== The records ==

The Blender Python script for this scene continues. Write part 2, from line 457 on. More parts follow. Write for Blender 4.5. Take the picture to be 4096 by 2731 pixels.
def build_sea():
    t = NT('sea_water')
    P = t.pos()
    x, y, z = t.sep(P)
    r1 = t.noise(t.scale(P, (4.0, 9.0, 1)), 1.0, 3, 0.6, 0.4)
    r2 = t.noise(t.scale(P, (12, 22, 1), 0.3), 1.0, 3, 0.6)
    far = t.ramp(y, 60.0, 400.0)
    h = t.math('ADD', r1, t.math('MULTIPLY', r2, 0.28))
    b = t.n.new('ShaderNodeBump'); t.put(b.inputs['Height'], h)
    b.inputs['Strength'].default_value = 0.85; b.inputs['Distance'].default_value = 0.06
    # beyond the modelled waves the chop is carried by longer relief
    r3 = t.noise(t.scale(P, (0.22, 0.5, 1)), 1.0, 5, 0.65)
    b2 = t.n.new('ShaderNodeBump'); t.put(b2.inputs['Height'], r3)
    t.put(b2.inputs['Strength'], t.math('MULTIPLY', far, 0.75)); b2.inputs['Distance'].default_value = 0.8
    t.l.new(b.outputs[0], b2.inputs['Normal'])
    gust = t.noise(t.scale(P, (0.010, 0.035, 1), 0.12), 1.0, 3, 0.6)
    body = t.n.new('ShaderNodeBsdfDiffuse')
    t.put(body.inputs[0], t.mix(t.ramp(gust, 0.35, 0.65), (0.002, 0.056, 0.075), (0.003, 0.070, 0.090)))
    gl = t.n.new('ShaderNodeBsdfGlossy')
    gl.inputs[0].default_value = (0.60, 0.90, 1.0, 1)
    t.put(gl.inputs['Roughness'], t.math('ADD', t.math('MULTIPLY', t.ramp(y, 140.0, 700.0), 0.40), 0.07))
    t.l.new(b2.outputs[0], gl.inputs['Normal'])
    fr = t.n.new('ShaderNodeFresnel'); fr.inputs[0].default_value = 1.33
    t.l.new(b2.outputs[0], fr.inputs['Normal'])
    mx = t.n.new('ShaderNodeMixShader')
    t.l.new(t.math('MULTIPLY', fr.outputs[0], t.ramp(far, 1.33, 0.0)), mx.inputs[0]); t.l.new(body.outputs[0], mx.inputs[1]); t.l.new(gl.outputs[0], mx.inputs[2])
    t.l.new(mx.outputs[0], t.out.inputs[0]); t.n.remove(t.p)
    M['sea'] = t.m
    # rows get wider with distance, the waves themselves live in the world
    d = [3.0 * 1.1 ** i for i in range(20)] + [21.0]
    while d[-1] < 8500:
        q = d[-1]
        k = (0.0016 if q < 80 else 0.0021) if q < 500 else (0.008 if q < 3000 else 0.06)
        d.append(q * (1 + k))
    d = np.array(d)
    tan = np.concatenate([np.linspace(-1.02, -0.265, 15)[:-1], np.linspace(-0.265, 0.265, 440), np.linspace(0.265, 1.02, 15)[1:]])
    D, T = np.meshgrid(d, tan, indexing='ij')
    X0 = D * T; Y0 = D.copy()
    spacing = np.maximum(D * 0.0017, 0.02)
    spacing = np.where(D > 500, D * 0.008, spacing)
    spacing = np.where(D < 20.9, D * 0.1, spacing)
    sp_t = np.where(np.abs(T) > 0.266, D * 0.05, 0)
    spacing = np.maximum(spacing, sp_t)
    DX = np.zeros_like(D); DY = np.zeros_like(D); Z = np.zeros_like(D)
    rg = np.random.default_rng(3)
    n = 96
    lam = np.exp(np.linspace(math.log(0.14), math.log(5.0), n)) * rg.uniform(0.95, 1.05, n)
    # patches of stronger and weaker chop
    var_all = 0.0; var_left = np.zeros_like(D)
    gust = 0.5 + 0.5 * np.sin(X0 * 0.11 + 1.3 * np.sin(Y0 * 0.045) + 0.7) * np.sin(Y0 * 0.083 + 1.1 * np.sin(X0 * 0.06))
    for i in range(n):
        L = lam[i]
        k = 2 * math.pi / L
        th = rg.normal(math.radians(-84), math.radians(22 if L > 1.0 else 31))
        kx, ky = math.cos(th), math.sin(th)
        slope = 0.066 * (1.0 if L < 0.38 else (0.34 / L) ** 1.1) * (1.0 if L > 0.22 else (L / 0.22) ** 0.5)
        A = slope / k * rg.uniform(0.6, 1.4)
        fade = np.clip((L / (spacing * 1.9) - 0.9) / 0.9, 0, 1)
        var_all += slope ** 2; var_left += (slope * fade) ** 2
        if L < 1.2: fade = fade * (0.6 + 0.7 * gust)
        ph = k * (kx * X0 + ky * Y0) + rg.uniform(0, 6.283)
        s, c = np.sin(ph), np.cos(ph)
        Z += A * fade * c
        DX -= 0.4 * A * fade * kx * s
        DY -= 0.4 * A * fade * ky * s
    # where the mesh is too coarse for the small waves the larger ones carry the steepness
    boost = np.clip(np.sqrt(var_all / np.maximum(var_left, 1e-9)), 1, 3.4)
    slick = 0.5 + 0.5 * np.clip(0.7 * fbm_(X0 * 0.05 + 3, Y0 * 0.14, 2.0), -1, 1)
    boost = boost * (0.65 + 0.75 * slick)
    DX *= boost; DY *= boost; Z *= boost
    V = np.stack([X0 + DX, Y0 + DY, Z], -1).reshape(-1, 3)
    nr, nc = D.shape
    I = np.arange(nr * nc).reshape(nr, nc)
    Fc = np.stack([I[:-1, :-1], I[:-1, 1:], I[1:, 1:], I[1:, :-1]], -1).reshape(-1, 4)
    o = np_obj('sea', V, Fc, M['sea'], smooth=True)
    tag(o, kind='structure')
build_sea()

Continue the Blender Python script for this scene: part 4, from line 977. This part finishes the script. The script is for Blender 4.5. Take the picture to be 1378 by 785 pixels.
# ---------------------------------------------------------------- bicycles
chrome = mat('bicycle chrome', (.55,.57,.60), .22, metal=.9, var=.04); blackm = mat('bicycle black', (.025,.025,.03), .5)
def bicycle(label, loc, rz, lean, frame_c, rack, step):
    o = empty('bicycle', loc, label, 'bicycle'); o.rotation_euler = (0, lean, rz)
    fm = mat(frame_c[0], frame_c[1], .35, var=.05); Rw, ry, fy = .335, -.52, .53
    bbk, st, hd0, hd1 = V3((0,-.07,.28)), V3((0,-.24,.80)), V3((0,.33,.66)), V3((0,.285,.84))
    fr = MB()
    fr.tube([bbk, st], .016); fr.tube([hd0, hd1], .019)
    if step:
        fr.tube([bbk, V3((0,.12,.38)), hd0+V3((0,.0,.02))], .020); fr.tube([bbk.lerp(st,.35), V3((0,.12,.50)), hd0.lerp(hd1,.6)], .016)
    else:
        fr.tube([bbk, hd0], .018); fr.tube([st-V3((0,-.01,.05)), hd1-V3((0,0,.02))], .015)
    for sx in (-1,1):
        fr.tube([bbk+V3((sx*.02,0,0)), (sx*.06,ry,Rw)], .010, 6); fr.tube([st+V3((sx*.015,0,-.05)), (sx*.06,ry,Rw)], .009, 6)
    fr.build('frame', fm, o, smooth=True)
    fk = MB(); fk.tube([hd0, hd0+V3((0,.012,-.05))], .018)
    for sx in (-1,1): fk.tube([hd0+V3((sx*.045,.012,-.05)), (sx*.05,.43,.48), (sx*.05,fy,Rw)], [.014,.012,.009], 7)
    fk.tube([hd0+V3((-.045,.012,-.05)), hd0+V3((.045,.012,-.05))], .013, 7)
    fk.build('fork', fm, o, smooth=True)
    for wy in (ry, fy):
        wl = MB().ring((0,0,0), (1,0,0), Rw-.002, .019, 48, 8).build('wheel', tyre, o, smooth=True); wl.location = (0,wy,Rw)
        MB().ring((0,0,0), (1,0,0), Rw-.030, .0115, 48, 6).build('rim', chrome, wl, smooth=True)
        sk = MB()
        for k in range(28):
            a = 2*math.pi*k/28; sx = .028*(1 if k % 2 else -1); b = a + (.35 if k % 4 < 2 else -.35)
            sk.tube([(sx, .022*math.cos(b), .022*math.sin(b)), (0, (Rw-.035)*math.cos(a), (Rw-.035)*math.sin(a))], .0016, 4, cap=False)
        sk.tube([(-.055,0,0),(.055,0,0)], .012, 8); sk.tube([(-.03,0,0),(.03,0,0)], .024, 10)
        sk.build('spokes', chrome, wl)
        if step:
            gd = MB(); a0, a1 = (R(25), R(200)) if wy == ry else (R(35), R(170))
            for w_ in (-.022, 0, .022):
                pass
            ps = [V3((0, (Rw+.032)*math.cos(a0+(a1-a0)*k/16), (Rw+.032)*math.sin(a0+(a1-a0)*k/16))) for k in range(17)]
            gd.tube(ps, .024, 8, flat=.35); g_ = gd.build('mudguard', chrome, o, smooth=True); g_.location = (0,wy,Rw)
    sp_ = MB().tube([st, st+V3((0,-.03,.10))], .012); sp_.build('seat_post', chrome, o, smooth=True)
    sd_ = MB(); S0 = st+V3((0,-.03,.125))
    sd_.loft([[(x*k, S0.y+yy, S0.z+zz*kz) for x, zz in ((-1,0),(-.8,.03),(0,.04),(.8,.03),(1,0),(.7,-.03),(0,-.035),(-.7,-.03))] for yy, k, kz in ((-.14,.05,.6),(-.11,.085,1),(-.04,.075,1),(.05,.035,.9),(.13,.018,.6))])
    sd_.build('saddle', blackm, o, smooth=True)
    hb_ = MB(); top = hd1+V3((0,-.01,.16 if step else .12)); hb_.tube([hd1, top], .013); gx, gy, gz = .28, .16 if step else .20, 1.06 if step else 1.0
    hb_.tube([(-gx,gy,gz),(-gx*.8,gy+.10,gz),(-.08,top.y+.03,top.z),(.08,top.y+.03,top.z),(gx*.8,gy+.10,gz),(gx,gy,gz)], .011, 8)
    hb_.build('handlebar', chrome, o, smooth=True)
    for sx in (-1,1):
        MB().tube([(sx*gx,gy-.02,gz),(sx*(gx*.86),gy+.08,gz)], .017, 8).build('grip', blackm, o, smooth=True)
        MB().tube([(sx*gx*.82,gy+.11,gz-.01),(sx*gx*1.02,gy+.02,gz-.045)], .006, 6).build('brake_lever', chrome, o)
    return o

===

Stated task
How many lines in the entries contain the string "Python"? Answer with the number only.

Answer to this task
2